- **What you have to do**:
Please return the full listing below without altering anything.

————

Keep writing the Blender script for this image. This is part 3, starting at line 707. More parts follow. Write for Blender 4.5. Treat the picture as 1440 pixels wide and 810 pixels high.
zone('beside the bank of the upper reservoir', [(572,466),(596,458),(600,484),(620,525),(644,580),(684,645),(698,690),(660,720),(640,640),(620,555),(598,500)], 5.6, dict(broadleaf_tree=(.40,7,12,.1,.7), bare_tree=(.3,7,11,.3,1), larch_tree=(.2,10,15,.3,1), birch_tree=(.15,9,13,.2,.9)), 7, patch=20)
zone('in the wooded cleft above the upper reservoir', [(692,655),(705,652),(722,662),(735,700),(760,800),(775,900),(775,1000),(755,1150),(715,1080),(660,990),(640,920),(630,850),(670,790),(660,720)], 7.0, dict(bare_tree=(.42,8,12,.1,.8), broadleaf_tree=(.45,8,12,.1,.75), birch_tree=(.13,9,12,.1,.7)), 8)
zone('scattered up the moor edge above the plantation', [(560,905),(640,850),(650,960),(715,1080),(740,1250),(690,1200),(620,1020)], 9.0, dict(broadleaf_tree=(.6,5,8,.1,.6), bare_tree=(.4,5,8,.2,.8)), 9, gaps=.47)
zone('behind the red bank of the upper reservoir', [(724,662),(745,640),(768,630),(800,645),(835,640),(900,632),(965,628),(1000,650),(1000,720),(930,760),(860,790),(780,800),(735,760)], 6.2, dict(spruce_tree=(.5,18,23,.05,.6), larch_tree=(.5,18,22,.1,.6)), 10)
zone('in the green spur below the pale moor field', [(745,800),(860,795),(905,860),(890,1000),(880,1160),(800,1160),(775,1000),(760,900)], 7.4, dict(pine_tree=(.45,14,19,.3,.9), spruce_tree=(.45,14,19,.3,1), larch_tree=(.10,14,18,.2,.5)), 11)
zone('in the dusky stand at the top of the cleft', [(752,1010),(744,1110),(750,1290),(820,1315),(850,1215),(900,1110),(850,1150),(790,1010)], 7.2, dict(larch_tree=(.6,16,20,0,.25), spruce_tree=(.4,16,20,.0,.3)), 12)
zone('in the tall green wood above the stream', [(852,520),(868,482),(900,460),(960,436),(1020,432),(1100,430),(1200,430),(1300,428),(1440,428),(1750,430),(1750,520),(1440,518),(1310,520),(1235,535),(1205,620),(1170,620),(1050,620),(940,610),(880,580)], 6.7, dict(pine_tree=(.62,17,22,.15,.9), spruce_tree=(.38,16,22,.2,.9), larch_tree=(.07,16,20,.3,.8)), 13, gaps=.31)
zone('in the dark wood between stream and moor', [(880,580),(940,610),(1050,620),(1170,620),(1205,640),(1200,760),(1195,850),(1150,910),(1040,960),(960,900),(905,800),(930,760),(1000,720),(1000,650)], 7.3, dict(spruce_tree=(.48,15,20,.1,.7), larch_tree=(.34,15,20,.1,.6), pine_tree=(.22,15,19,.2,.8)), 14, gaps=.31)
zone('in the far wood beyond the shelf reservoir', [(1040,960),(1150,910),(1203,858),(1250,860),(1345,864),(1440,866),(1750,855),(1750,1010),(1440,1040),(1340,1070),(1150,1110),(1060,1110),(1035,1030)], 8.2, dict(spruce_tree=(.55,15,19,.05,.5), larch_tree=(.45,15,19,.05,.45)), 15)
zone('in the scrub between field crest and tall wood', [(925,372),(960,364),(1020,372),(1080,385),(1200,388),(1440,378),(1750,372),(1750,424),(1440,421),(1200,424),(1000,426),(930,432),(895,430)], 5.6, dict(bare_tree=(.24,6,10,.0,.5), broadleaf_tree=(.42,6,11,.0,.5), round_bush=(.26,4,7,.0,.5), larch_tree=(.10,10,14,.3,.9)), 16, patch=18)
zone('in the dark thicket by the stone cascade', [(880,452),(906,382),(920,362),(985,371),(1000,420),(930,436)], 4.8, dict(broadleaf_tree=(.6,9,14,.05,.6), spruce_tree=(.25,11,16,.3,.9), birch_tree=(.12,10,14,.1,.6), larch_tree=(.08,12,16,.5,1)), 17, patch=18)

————

- **Answer to this problem**:
Keep writing the Blender script for this image. This is part 3, starting at line 707. More parts follow. Write for Blender 4.5. Treat the picture as 1440 pixels wide and 810 pixels high.
zone('beside the bank of the upper reservoir', [(572,466),(596,458),(600,484),(620,525),(644,580),(684,645),(698,690),(660,720),(640,640),(620,555),(598,500)], 5.6, dict(broadleaf_tree=(.40,7,12,.1,.7), bare_tree=(.3,7,11,.3,1), larch_tree=(.2,10,15,.3,1), birch_tree=(.15,9,13,.2,.9)), 7, patch=20)
zone('in the wooded cleft above the upper reservoir', [(692,655),(705,652),(722,662),(735,700),(760,800),(775,900),(775,1000),(755,1150),(715,1080),(660,990),(640,920),(630,850),(670,790),(660,720)], 7.0, dict(bare_tree=(.42,8,12,.1,.8), broadleaf_tree=(.45,8,12,.1,.75), birch_tree=(.13,9,12,.1,.7)), 8)
zone('scattered up the moor edge above the plantation', [(560,905),(640,850),(650,960),(715,1080),(740,1250),(690,1200),(620,1020)], 9.0, dict(broadleaf_tree=(.6,5,8,.1,.6), bare_tree=(.4,5,8,.2,.8)), 9, gaps=.47)
zone('behind the red bank of the upper reservoir', [(724,662),(745,640),(768,630),(800,645),(835,640),(900,632),(965,628),(1000,650),(1000,720),(930,760),(860,790),(780,800),(735,760)], 6.2, dict(spruce_tree=(.5,18,23,.05,.6), larch_tree=(.5,18,22,.1,.6)), 10)
zone('in the green spur below the pale moor field', [(745,800),(860,795),(905,860),(890,1000),(880,1160),(800,1160),(775,1000),(760,900)], 7.4, dict(pine_tree=(.45,14,19,.3,.9), spruce_tree=(.45,14,19,.3,1), larch_tree=(.10,14,18,.2,.5)), 11)
zone('in the dusky stand at the top of the cleft', [(752,1010),(744,1110),(750,1290),(820,1315),(850,1215),(900,1110),(850,1150),(790,1010)], 7.2, dict(larch_tree=(.6,16,20,0,.25), spruce_tree=(.4,16,20,.0,.3)), 12)
zone('in the tall green wood above the stream', [(852,520),(868,482),(900,460),(960,436),(1020,432),(1100,430),(1200,430),(1300,428),(1440,428),(1750,430),(1750,520),(1440,518),(1310,520),(1235,535),(1205,620),(1170,620),(1050,620),(940,610),(880,580)], 6.7, dict(pine_tree=(.62,17,22,.15,.9), spruce_tree=(.38,16,22,.2,.9), larch_tree=(.07,16,20,.3,.8)), 13, gaps=.31)
zone('in the dark wood between stream and moor', [(880,580),(940,610),(1050,620),(1170,620),(1205,640),(1200,760),(1195,850),(1150,910),(1040,960),(960,900),(905,800),(930,760),(1000,720),(1000,650)], 7.3, dict(spruce_tree=(.48,15,20,.1,.7), larch_tree=(.34,15,20,.1,.6), pine_tree=(.22,15,19,.2,.8)), 14, gaps=.31)
zone('in the far wood beyond the shelf reservoir', [(1040,960),(1150,910),(1203,858),(1250,860),(1345,864),(1440,866),(1750,855),(1750,1010),(1440,1040),(1340,1070),(1150,1110),(1060,1110),(1035,1030)], 8.2, dict(spruce_tree=(.55,15,19,.05,.5), larch_tree=(.45,15,19,.05,.45)), 15)
zone('in the scrub between field crest and tall wood', [(925,372),(960,364),(1020,372),(1080,385),(1200,388),(1440,378),(1750,372),(1750,424),(1440,421),(1200,424),(1000,426),(930,432),(895,430)], 5.6, dict(bare_tree=(.24,6,10,.0,.5), broadleaf_tree=(.42,6,11,.0,.5), round_bush=(.26,4,7,.0,.5), larch_tree=(.10,10,14,.3,.9)), 16, patch=18)
zone('in the dark thicket by the stone cascade', [(880,452),(906,382),(920,362),(985,371),(1000,420),(930,436)], 4.8, dict(broadleaf_tree=(.6,9,14,.05,.6), spruce_tree=(.25,11,16,.3,.9), birch_tree=(.12,10,14,.1,.6), larch_tree=(.08,12,16,.5,1)), 17, patch=18)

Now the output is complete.